CJ: It can be perilous predicting a category that has shocked us with so many recent out-of-nowhere winners. My Octopus Teacher?! Icarus?! But I'm confident this time. Ahmir "Questlove" Thompson's Summer of Soul (... Or When the Revolution Could Not Be Televised) is brilliant, a joyful concert film that is also a trenchant work of history, reclaiming a 50-year old music festival. Plus, Oscar voters seem to like pop music, so the film that should win actually will.

NB: Summer of Soul should win and will win. The footage of the music legends at 1969's Harlem Cultural Festival is magnificent enough on its own; the wealth of social and political context added by Ahmir "Questlove" Thompson takes it to another level.

Best international feature

NB: Drive My Car, Ryusuke Hamaguchi's rueful three-hour adaptation of Haruki Murakami's short story, has been winning prizes everywhere it goes, and it's been nominated for four Oscars: best international feature, best picture, best director and best adapted screenplay. It's a racing certainty to win in this category, if not in one or two others.

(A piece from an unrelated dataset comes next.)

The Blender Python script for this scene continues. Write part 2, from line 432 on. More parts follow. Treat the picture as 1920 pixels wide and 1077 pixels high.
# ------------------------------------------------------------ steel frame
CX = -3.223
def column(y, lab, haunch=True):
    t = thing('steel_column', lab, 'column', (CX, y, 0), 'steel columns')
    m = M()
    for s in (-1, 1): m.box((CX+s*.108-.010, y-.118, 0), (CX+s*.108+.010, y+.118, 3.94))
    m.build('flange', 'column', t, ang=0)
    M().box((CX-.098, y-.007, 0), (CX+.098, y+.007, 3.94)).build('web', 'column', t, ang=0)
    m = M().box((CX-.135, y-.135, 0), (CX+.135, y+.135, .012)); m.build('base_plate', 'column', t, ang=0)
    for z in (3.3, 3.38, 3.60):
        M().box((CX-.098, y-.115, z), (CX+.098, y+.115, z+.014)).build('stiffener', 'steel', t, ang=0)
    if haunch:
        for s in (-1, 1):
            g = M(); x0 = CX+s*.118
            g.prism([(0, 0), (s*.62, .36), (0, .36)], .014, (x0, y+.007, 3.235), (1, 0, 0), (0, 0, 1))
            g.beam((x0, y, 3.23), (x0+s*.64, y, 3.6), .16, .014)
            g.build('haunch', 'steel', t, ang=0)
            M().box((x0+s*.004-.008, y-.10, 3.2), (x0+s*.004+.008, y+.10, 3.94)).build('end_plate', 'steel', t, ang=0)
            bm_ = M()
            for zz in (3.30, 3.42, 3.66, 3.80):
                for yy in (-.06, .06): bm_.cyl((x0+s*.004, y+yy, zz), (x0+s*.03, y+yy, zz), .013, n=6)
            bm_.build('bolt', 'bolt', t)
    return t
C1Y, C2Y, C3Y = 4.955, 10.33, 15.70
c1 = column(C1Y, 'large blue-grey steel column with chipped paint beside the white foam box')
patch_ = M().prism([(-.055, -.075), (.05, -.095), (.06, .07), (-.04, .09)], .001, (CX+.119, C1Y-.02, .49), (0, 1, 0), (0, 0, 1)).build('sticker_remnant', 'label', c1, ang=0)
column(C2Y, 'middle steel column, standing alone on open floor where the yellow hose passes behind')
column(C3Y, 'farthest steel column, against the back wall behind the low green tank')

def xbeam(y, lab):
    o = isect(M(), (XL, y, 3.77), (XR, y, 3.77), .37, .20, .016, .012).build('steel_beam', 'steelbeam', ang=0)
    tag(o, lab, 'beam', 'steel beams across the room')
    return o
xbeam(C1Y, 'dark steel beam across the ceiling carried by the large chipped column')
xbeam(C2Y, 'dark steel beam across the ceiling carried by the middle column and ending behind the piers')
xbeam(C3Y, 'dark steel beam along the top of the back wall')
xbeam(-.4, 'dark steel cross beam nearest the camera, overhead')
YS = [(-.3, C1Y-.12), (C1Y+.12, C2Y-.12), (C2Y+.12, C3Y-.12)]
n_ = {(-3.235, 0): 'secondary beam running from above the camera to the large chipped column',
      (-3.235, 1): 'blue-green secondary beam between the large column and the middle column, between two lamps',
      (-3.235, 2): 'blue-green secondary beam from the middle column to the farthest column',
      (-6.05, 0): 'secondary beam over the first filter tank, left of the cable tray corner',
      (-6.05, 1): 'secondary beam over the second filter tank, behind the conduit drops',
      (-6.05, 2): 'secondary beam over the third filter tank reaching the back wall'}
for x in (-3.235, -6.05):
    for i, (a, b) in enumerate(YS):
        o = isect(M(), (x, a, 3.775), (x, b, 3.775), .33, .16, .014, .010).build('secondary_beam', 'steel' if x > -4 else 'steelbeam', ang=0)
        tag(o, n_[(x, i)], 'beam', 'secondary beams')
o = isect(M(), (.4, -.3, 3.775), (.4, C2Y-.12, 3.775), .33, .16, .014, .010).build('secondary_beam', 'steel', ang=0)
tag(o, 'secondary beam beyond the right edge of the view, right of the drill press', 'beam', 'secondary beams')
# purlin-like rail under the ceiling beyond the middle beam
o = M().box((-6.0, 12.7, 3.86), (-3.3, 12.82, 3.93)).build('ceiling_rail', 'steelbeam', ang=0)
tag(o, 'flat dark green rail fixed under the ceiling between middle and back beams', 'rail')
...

CJ: The surest bet going into the Oscars is Ryusuke Hamaguchi's Drive My Car winning the international film prize. For me, this eloquent Japanese film about a grieving theatre director and the sensitive young woman who drives him around is a close second to Power of the Dog for best picture overall. The fact that it is also nominated in that top category is a sign of how highly it is regarded by Oscar voters, too.

Best cinematography

CJ: Will Ari Wegner become the first woman to win the Oscar for cinematography? Yes. Should she? Absolutely, but redressing the way women have been left out of that category is a just a grace note. Wegner's glowing, burnished cinematography gives The Power of the Dog its scope, its realistic feel (could be Montana, but it's actually New Zealand) and serves Jane Campion's artistry and fondness for skewed angles, as her characters peer at the landscape or glance at each other, with lust or menace.

NB: Greig Fraser will win for the vast desert vistas he puts on screen in Dune, but it sometimes feels like a cheat when there is so much CGI mixed in. In a strong category, Janusz Kamiński should win for West Side Story, because his camera whirls through New York with all the elegance and agility of the dancers being filmed.